To overcome this drawback, the second approach that combines a dynamic relaxation
technique with a multi-generation Monte Carlo is proposed. It is known in the literature
that the dynamic relaxation is well suited for solving for the deformation of tensegrity structures under non-uniform internal tension distributions. This work adapts the technique to nd the deformations of the hardware robots, but with an explicit description of the rod constraint forces such that the convergence property of the technique is improved. The multi-generation Monte Carlo is then used to find a set of good deformations for reliable rolling by sampling and evaluating a number of deformed shapes through the dynamic relaxation. This procedure is simulated by using a custom-written software in MATLAB, and the results of the simulation as well as their validation on TT-2 are discussed in details. Furthermore, this latter approach is not limited to six-rod tensegrity robots only, and its generalization to other spherical tensegrity robots is presented and demonstrated with T12-R.
Hopping is another viable option for the locomotion of tensegrity robots as they can survive from significant impact shocks due to their structural compliance, while protecting the payloads they are carrying. This contrasts to many other rigid robots that are likely to break if they are dropped from a large height. Hopping could be especially useful when tensegrity robots are deployed for planetary exploration missions because it allows the robots to quickly travel long distances and to be less affected by ground conditions that are potentially unknown. To enable hopping, a tensegrity robot with a cold-gas thruster system is studied and its motion is simulated in this work. The simulation study of different hopping profiles on the Moon shows that longer hops are more energy-efficient but are subject to higher impulse at landing, which may lead to damaging the robot. Hence there is a trade-off between energy-efficiency and safety of the robot. This work also presents a path planning algorithm that is based on the A-star search algorithm, and it combines hopping and rolling for economical navigation on the lunar surface. A localization method based on height measurements of surroundings is also discussed.

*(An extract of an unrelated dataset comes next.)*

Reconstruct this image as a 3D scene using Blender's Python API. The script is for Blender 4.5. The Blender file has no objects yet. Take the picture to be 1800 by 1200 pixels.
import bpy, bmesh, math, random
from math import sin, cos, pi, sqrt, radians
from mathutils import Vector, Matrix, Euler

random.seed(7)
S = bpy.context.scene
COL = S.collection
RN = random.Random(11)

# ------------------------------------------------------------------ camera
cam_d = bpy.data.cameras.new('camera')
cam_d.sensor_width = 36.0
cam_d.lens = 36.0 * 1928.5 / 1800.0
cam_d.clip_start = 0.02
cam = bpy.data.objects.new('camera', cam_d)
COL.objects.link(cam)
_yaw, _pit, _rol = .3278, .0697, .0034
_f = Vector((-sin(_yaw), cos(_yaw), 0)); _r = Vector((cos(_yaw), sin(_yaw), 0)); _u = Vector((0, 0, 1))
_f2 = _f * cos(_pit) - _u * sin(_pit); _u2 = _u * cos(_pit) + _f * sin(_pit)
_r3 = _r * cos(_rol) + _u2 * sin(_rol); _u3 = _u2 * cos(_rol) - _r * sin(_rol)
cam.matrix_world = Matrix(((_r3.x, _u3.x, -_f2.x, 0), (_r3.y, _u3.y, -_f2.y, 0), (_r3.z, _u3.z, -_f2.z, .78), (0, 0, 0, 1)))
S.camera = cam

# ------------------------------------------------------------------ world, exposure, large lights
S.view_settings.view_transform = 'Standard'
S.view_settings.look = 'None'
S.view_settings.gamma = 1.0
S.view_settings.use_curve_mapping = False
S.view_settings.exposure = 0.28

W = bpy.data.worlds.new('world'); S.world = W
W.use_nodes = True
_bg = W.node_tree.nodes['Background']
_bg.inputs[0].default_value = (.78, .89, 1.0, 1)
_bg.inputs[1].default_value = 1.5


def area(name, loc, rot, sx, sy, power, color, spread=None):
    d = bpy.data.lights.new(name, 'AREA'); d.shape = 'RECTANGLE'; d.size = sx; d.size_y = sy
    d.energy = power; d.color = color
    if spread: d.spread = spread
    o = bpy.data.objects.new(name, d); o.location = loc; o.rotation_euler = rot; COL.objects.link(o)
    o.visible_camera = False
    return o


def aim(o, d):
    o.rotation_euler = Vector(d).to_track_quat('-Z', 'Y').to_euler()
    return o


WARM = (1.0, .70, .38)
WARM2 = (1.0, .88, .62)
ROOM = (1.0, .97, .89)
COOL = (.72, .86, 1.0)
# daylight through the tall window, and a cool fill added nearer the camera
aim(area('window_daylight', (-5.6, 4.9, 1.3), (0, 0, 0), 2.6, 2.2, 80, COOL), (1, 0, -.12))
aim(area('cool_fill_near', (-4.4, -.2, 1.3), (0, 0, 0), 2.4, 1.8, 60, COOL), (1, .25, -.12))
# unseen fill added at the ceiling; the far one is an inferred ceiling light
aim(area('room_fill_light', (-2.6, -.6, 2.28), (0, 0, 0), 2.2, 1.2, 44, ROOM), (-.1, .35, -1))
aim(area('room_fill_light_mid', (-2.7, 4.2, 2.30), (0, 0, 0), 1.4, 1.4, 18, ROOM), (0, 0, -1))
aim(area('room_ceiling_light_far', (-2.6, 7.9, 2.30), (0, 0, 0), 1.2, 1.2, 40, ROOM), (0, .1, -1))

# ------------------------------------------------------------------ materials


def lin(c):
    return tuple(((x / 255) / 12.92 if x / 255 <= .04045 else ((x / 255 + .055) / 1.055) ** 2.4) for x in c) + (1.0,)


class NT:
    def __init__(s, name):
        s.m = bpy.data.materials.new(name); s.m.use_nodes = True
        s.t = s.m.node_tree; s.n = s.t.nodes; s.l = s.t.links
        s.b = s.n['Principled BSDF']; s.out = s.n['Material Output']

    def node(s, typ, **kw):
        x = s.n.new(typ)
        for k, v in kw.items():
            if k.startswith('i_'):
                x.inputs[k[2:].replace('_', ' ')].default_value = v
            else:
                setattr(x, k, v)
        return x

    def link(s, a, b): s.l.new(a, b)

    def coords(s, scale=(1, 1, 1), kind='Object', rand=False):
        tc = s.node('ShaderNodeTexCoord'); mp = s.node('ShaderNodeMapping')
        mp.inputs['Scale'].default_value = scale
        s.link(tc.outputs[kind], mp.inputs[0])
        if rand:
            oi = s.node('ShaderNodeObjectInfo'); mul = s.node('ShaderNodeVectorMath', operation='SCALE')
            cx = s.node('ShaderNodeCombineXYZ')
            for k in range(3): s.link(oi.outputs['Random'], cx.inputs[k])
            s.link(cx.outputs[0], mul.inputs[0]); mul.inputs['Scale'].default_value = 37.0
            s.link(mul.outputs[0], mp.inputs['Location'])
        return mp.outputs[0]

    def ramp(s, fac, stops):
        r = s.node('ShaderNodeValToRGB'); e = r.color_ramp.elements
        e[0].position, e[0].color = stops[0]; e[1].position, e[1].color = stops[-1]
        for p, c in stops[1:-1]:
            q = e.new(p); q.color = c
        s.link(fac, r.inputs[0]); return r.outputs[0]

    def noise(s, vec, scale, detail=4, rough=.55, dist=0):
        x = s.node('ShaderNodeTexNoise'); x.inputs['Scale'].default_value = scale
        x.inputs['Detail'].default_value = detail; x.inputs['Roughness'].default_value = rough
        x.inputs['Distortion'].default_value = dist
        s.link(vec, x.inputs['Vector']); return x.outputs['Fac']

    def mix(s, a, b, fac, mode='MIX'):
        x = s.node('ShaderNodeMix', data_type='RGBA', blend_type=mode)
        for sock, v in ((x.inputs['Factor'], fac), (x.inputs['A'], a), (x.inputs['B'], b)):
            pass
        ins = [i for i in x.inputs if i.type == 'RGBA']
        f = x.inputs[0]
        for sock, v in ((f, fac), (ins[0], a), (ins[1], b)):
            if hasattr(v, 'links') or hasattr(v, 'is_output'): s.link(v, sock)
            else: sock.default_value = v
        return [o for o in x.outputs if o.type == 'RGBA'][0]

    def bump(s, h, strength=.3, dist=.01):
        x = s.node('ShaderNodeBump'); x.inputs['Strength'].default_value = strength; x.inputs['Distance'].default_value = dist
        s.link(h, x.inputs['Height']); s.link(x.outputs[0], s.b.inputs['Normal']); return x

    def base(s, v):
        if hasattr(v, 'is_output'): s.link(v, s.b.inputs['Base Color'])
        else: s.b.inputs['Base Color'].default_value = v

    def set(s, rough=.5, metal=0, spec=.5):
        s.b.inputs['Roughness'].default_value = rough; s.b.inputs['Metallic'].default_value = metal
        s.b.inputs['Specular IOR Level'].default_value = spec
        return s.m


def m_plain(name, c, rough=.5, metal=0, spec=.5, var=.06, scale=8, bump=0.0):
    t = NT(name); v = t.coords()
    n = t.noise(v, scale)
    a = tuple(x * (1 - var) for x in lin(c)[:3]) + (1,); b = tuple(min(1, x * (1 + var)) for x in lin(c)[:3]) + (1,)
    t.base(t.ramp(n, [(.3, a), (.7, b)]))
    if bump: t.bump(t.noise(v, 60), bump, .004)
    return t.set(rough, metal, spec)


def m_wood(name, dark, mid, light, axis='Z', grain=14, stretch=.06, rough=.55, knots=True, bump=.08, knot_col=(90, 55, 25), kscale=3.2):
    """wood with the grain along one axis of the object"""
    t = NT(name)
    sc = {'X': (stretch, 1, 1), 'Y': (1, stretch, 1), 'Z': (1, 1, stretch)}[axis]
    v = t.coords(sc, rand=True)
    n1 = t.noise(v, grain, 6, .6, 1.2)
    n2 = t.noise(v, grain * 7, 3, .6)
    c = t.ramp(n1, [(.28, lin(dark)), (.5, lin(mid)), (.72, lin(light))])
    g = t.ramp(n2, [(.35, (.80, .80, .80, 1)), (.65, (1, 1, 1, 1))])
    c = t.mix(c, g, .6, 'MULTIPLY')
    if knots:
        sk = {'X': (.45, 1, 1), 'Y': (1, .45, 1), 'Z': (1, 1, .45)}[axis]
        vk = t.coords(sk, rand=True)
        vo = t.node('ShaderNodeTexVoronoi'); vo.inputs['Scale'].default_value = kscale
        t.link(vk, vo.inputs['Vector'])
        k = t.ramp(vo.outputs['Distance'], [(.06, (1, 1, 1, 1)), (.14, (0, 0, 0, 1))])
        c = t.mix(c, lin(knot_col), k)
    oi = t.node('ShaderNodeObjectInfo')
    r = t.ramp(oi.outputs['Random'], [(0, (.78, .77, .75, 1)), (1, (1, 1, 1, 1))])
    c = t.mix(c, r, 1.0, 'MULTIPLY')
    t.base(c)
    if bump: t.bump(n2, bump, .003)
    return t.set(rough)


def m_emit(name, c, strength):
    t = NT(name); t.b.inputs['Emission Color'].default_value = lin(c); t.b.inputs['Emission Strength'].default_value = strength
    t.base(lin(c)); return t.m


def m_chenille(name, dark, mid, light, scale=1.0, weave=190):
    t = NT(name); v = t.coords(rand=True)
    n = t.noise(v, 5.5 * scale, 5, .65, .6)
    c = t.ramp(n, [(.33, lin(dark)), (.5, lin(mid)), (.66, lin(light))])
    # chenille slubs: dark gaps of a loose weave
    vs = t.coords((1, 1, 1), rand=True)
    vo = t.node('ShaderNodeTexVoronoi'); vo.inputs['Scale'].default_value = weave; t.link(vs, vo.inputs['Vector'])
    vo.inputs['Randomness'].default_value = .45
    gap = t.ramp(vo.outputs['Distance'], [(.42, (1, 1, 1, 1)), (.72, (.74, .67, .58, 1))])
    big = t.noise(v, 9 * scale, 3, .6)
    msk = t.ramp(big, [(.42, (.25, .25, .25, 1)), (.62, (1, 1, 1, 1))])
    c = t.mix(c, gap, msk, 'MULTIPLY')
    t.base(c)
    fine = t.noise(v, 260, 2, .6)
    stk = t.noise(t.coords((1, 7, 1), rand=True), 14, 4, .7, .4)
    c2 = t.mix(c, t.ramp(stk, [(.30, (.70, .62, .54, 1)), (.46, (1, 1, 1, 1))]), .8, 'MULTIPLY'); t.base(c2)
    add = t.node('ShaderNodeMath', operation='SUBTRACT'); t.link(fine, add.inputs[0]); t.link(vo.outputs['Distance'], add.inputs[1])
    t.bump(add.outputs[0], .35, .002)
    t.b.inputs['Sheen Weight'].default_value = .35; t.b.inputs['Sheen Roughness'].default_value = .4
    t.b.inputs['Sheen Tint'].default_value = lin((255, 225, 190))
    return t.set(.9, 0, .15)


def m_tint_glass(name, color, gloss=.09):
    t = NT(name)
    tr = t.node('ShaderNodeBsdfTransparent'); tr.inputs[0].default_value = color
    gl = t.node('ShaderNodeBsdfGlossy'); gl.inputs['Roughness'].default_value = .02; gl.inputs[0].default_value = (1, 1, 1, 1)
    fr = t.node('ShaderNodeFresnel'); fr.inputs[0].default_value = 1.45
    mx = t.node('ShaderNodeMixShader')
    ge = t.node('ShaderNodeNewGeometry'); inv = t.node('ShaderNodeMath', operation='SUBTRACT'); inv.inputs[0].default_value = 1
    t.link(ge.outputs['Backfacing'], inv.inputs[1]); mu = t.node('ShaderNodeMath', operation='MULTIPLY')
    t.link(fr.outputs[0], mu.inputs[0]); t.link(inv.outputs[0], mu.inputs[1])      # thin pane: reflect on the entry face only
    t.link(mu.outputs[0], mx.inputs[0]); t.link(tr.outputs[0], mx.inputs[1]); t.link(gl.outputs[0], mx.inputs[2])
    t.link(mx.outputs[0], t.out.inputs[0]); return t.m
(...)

Another observation from the simulation study is that a thrust vectoring mechanism is
necessary to increase the fuel efficiency of the thruster-based tensegrity robot. This work
introduces four mechanisms that could be used for this purpose, and among them, a system with two reaction wheels is extensively studied. A spin-axis stabilization problem of the reaction wheel system is formally posed, and the controller that orients the thrust to an arbitrary direction is developed. For this, the (z,w)-parameterization is used to describe the rotational kinematics of the thruster system, but this work modifies the parameterization to explicitly include the target orientation. Based on this description of rotational kinematics, the controller is designed by using the Lyapunov's direct method in conjunction with LaSalle's invariance principle. This controller is globally and asymptotically stable and the proof is given. The controller is simulated on an example thruster system and the results are provided.